### Data extract
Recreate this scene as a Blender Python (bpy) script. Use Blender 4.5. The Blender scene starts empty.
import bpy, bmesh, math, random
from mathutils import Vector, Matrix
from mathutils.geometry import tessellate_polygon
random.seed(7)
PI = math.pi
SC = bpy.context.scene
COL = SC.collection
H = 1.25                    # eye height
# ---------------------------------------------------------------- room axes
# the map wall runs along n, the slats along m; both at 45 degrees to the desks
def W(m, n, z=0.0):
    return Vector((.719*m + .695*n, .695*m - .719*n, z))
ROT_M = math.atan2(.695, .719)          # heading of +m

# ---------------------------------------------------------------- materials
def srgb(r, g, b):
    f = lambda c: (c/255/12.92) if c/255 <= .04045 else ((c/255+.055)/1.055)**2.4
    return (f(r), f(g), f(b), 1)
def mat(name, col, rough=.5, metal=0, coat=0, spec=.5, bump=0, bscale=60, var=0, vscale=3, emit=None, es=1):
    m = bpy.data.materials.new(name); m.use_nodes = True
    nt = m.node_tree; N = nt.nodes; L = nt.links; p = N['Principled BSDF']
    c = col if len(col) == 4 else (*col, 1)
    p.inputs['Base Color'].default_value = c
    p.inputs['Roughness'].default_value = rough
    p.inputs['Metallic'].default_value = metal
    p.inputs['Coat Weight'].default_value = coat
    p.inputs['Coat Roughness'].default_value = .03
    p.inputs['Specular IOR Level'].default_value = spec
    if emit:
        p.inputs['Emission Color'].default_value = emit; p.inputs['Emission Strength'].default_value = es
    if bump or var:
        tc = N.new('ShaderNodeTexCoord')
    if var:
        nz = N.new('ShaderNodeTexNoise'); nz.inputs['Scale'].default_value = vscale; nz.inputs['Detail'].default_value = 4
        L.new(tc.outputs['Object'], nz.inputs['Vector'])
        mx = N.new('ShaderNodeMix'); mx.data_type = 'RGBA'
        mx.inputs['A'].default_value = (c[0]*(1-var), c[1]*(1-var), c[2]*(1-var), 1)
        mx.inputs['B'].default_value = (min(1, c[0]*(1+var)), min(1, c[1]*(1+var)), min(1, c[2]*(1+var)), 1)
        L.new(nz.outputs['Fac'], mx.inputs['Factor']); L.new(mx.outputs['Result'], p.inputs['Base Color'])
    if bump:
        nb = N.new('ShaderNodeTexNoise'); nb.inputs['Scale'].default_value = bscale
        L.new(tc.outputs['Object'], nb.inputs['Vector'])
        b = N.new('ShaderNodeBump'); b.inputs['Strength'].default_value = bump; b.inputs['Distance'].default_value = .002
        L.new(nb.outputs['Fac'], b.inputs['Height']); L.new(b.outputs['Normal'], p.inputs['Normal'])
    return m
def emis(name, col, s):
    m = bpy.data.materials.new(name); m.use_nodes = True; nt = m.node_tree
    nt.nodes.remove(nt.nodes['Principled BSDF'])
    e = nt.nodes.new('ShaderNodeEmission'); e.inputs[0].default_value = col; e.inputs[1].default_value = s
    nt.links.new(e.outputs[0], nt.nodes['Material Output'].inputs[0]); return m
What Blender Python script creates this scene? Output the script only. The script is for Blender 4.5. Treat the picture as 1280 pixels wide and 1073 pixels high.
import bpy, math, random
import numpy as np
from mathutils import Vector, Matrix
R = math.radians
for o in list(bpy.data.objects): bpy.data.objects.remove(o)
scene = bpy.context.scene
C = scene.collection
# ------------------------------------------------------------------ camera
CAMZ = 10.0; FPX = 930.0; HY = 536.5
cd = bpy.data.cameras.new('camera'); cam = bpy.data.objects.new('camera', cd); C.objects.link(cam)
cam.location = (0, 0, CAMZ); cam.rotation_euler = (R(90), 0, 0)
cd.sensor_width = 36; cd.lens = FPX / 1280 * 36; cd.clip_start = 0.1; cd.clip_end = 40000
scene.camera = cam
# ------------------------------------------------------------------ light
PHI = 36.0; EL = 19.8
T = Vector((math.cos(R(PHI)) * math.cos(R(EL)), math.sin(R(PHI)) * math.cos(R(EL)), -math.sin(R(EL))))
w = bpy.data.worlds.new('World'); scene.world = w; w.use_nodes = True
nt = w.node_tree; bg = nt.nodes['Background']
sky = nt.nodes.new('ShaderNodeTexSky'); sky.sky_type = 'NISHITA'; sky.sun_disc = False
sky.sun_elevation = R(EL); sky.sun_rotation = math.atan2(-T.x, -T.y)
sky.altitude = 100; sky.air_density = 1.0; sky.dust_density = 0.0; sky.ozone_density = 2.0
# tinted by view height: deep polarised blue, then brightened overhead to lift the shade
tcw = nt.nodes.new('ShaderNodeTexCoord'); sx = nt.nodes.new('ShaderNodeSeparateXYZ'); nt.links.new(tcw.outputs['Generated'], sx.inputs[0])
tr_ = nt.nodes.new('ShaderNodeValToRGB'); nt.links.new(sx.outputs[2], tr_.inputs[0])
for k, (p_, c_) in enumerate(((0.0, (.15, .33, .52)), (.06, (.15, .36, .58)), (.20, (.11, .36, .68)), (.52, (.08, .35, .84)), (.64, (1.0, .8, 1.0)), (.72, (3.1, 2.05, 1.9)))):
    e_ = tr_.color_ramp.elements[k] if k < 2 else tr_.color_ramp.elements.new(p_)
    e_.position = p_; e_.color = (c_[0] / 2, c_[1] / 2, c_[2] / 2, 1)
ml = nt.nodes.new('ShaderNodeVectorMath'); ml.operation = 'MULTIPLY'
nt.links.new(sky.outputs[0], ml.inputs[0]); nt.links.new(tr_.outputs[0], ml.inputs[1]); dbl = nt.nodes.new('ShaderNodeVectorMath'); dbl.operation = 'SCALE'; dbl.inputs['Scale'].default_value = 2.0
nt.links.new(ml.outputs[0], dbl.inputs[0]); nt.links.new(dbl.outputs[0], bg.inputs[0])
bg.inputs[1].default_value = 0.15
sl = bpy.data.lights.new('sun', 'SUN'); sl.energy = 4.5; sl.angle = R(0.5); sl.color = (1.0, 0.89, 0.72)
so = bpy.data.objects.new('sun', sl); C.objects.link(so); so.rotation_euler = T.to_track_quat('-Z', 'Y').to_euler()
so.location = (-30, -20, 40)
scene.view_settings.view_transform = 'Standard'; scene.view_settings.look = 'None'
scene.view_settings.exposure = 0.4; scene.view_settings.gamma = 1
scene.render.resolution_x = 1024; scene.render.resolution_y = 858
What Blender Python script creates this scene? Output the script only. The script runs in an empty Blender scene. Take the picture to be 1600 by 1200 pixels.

### Description of the task
Copy all the records above precisely.

### Solution to this exercise
Recreate this scene as a Blender Python (bpy) script. Use Blender 4.5. The Blender scene starts empty.
import bpy, bmesh, math, random
from mathutils import Vector, Matrix
from mathutils.geometry import tessellate_polygon
random.seed(7)
PI = math.pi
SC = bpy.context.scene
COL = SC.collection
H = 1.25                    # eye height
# ---------------------------------------------------------------- room axes
# the map wall runs along n, the slats along m; both at 45 degrees to the desks
def W(m, n, z=0.0):
    return Vector((.719*m + .695*n, .695*m - .719*n, z))
ROT_M = math.atan2(.695, .719)          # heading of +m

# ---------------------------------------------------------------- materials
def srgb(r, g, b):
    f = lambda c: (c/255/12.92) if c/255 <= .04045 else ((c/255+.055)/1.055)**2.4
    return (f(r), f(g), f(b), 1)
def mat(name, col, rough=.5, metal=0, coat=0, spec=.5, bump=0, bscale=60, var=0, vscale=3, emit=None, es=1):
    m = bpy.data.materials.new(name); m.use_nodes = True
    nt = m.node_tree; N = nt.nodes; L = nt.links; p = N['Principled BSDF']
    c = col if len(col) == 4 else (*col, 1)
    p.inputs['Base Color'].default_value = c
    p.inputs['Roughness'].default_value = rough
    p.inputs['Metallic'].default_value = metal
    p.inputs['Coat Weight'].default_value = coat
    p.inputs['Coat Roughness'].default_value = .03
    p.inputs['Specular IOR Level'].default_value = spec
    if emit:
        p.inputs['Emission Color'].default_value = emit; p.inputs['Emission Strength'].default_value = es
    if bump or var:
        tc = N.new('ShaderNodeTexCoord')
    if var:
        nz = N.new('ShaderNodeTexNoise'); nz.inputs['Scale'].default_value = vscale; nz.inputs['Detail'].default_value = 4
        L.new(tc.outputs['Object'], nz.inputs['Vector'])
        mx = N.new('ShaderNodeMix'); mx.data_type = 'RGBA'
        mx.inputs['A'].default_value = (c[0]*(1-var), c[1]*(1-var), c[2]*(1-var), 1)
        mx.inputs['B'].default_value = (min(1, c[0]*(1+var)), min(1, c[1]*(1+var)), min(1, c[2]*(1+var)), 1)
        L.new(nz.outputs['Fac'], mx.inputs['Factor']); L.new(mx.outputs['Result'], p.inputs['Base Color'])
    if bump:
        nb = N.new('ShaderNodeTexNoise'); nb.inputs['Scale'].default_value = bscale
        L.new(tc.outputs['Object'], nb.inputs['Vector'])
        b = N.new('ShaderNodeBump'); b.inputs['Strength'].default_value = bump; b.inputs['Distance'].default_value = .002
        L.new(nb.outputs['Fac'], b.inputs['Height']); L.new(b.outputs['Normal'], p.inputs['Normal'])
    return m
def emis(name, col, s):
    m = bpy.data.materials.new(name); m.use_nodes = True; nt = m.node_tree
    nt.nodes.remove(nt.nodes['Principled BSDF'])
    e = nt.nodes.new('ShaderNodeEmission'); e.inputs[0].default_value = col; e.inputs[1].default_value = s
    nt.links.new(e.outputs[0], nt.nodes['Material Output'].inputs[0]); return m
What Blender Python script creates this scene? Output the script only. The script is for Blender 4.5. Treat the picture as 1280 pixels wide and 1073 pixels high.
import bpy, math, random
import numpy as np
from mathutils import Vector, Matrix
R = math.radians
for o in list(bpy.data.objects): bpy.data.objects.remove(o)
scene = bpy.context.scene
C = scene.collection
# ------------------------------------------------------------------ camera
CAMZ = 10.0; FPX = 930.0; HY = 536.5
cd = bpy.data.cameras.new('camera'); cam = bpy.data.objects.new('camera', cd); C.objects.link(cam)
cam.location = (0, 0, CAMZ); cam.rotation_euler = (R(90), 0, 0)
cd.sensor_width = 36; cd.lens = FPX / 1280 * 36; cd.clip_start = 0.1; cd.clip_end = 40000
scene.camera = cam
# ------------------------------------------------------------------ light
PHI = 36.0; EL = 19.8
T = Vector((math.cos(R(PHI)) * math.cos(R(EL)), math.sin(R(PHI)) * math.cos(R(EL)), -math.sin(R(EL))))
w = bpy.data.worlds.new('World'); scene.world = w; w.use_nodes = True
nt = w.node_tree; bg = nt.nodes['Background']
sky = nt.nodes.new('ShaderNodeTexSky'); sky.sky_type = 'NISHITA'; sky.sun_disc = False
sky.sun_elevation = R(EL); sky.sun_rotation = math.atan2(-T.x, -T.y)
sky.altitude = 100; sky.air_density = 1.0; sky.dust_density = 0.0; sky.ozone_density = 2.0
# tinted by view height: deep polarised blue, then brightened overhead to lift the shade
tcw = nt.nodes.new('ShaderNodeTexCoord'); sx = nt.nodes.new('ShaderNodeSeparateXYZ'); nt.links.new(tcw.outputs['Generated'], sx.inputs[0])
tr_ = nt.nodes.new('ShaderNodeValToRGB'); nt.links.new(sx.outputs[2], tr_.inputs[0])
for k, (p_, c_) in enumerate(((0.0, (.15, .33, .52)), (.06, (.15, .36, .58)), (.20, (.11, .36, .68)), (.52, (.08, .35, .84)), (.64, (1.0, .8, 1.0)), (.72, (3.1, 2.05, 1.9)))):
    e_ = tr_.color_ramp.elements[k] if k < 2 else tr_.color_ramp.elements.new(p_)
    e_.position = p_; e_.color = (c_[0] / 2, c_[1] / 2, c_[2] / 2, 1)
ml = nt.nodes.new('ShaderNodeVectorMath'); ml.operation = 'MULTIPLY'
nt.links.new(sky.outputs[0], ml.inputs[0]); nt.links.new(tr_.outputs[0], ml.inputs[1]); dbl = nt.nodes.new('ShaderNodeVectorMath'); dbl.operation = 'SCALE'; dbl.inputs['Scale'].default_value = 2.0
nt.links.new(ml.outputs[0], dbl.inputs[0]); nt.links.new(dbl.outputs[0], bg.inputs[0])
bg.inputs[1].default_value = 0.15
sl = bpy.data.lights.new('sun', 'SUN'); sl.energy = 4.5; sl.angle = R(0.5); sl.color = (1.0, 0.89, 0.72)
so = bpy.data.objects.new('sun', sl); C.objects.link(so); so.rotation_euler = T.to_track_quat('-Z', 'Y').to_euler()
so.location = (-30, -20, 40)
scene.view_settings.view_transform = 'Standard'; scene.view_settings.look = 'None'
scene.view_settings.exposure = 0.4; scene.view_settings.gamma = 1
scene.render.resolution_x = 1024; scene.render.resolution_y = 858
What Blender Python script creates this scene? Output the script only. The script runs in an empty Blender scene. Take the picture to be 1600 by 1200 pixels.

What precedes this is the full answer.